People care about the fruits, not about how a tree is nurtured and taken care of (I wrote a similar topic in this blog called "The Roots of a Seed").
We admire the harvest but forget the soil, the water, the sunlight, and the countless hours of care that went into growing the tree. This is human nature: we celebrate results while ignoring the process. But what happens when the fruit we so eagerly awaited turns out to be a disaster? Or worse, when the entire tree is axed or uprooted from the soil? What then?
The hope of life is the root. If the root is uprooted, there is no hope more hopeless than that. When a person pours their heart, sweat, and years into something—only to see it crumble—the despair is immeasurable. For some, the most desirable thing in life arrives not as a reward but as a tragedy. Many friends have described such moments as "killing the life," "demoting the life," or simply, "what is this?" Then come the blames—blame on your life, blame on the people around you, and finally, blame on God.
A few of my friends repeatedly blurt out, "I know everything, but what's wrong with this result?" It is like saying, "Life is empty, but why this suffering?" The contradiction haunts them. They believed that knowledge and effort alone would guarantee success. Yet here they stand, empty-handed.
It is almost time to complete our courses, and for many dreamers, the end of the course will feel like the end of their lofty dreams. But that is not so. It never ends. I tell myself that always. Endings are merely new beginnings disguised as closures.
My house owner was once a rickshaw puller. He told me his story. Now he owns twenty-seven buildings. He eats gold, I think. No one can predict life. One day you are pulling a rickshaw; the next, you own a city block. So I say: just dream and relax, but be ready to jump and hold tight when that dream knocks at your door. My door always remains open to welcome dreams. I hope I have not missed mine. Sometimes, the future—which seems illusory and out of reach—does not concern me at all. What concerns me is whether I am ready when opportunity arrives.
Anyway, I mock those "canned dreamers"—people who speak of dreams but take no action, who wait for success to fall into their laps. I think to myself, "Nobody knows everything; only God knows." But deep in my heart, I ask many times: how unequal it is that God seems not to know some people—those who truly deserve recognition and reward. Yet there is always a "but" in life. Why so much contrast and comparison? Why do the undeserving often prosper while the deserving struggle?

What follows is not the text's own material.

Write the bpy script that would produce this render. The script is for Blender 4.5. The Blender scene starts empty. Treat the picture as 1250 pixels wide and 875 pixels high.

"God is the one," say politicians, as if they have a direct line to the divine. But ask any ordinary person, and they will tell you that their god is the best—implying that all others are false. That is a huge debate. When it comes to answering for an unseen thing like God, I give up. I cannot prove or disprove. I can only observe the world as it is: unequal, unpredictable, and often unfair.
And that brings me to George Orwell's Animal Farm. Let me leave you with this famous line: "All animals are equal, but some are more equal than others."
Perhaps that is the only truth we need to remember.